Villeneuve, whose film has traces of Close Encounters of the Third Kind, particularly in the scoring by master composer Jóhann Jóhannsson, with whom he also collaborated on Sicario, uses Steven Spielberg’s well-known technique (from Close Encounters but most famously from Jaws) of delaying a major introduction. The aliens themselves (which, unlike in most other films, are not particularly anthropoid but look very much like the spider in Villeneuve’s Enemy, albeit with seven instead of eight legs, thus earning them the label “heptapods”) are almost never completely visible.
But more generally, the director does not do justice to the intelligence of his story. He beats the relationship between Banks and her daughter to death with too many inserts while failing to convey Banks’s perception of the frequency of these images. But with the exception of a life-changing, humanity-saving flash-forward in the final act, an exception that proves the rule, he doesn’t cast his net any farther to provide other interesting examples of using consciousness about time past, present and future in an unexpected way.

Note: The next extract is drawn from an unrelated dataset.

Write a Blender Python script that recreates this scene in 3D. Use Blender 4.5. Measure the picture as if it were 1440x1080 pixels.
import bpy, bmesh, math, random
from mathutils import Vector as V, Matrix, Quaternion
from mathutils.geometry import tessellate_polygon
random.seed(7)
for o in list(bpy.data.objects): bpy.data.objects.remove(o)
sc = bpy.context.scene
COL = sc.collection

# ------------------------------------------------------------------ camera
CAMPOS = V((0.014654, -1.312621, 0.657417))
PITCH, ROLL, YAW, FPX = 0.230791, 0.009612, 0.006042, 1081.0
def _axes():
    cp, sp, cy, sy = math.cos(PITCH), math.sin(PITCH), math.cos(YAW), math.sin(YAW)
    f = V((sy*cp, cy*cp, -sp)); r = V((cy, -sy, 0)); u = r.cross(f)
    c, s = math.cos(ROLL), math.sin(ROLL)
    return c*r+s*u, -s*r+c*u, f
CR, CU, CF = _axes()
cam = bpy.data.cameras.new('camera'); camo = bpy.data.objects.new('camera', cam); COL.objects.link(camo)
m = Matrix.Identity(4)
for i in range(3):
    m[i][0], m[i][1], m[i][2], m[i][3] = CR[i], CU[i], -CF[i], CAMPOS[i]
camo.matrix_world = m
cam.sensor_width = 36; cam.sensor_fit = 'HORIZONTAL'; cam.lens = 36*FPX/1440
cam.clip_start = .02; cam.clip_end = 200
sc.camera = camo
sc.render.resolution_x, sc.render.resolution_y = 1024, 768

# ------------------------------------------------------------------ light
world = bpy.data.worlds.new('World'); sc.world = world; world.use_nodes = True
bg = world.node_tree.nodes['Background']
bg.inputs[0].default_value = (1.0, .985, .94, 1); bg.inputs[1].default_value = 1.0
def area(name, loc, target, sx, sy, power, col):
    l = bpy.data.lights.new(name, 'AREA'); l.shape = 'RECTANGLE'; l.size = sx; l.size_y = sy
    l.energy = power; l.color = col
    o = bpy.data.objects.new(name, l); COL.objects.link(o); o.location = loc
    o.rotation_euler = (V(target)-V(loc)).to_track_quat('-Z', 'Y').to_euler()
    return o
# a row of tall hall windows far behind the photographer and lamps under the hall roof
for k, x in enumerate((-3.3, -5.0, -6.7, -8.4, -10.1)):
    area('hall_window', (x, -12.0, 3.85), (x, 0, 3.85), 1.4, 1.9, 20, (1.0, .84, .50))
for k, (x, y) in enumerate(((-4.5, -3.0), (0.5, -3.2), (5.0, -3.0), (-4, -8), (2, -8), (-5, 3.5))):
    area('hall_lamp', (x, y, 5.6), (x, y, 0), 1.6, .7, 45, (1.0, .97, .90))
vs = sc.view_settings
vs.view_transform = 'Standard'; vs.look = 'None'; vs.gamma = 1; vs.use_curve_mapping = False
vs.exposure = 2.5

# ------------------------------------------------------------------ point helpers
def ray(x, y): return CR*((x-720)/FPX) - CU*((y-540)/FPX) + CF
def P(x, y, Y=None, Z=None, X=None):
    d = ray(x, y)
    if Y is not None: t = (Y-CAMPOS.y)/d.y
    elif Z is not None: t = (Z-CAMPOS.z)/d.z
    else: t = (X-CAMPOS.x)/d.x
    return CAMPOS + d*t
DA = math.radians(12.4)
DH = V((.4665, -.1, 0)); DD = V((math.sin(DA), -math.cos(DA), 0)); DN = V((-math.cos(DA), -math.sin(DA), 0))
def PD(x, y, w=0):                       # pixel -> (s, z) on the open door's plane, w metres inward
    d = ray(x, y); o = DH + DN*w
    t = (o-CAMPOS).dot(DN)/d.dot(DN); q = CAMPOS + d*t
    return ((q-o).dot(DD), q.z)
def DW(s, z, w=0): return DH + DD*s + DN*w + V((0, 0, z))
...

Villeneuve, who captured the suspense in Sicario so well, is surprisingly inept when it comes to creating tension, and he creates a Hunt for Red October moment by having the camera point straight at a team member who will betray them all. And he does this not once but multiple times. In fact, it is much more blatant than the infamous introduction to the cook (later revealed to be a traitor) in John McTiernan’s 1990 film.
The film has some beautiful moments, including the already mentioned flash forward during the climax, as well as a voiceover delivered by Renner to explain the heptapods, much like he is narrating a documentary about them years into the future. But its presentation of the global collaboration and suspicion between the groups trying to investigate the aliens is incredibly stilted, and when we hear that the Sudan is planning to attack the aliens, it is difficult not to burst out laughing.
The sentimentality in Arrival may be a bit much to stomach, and there are simply too many inserts with Banks and her daughter, but the flexibility of time and the way in which it is made visible in the film bring us another perspective that might just trickle down into other science-fiction films in the future.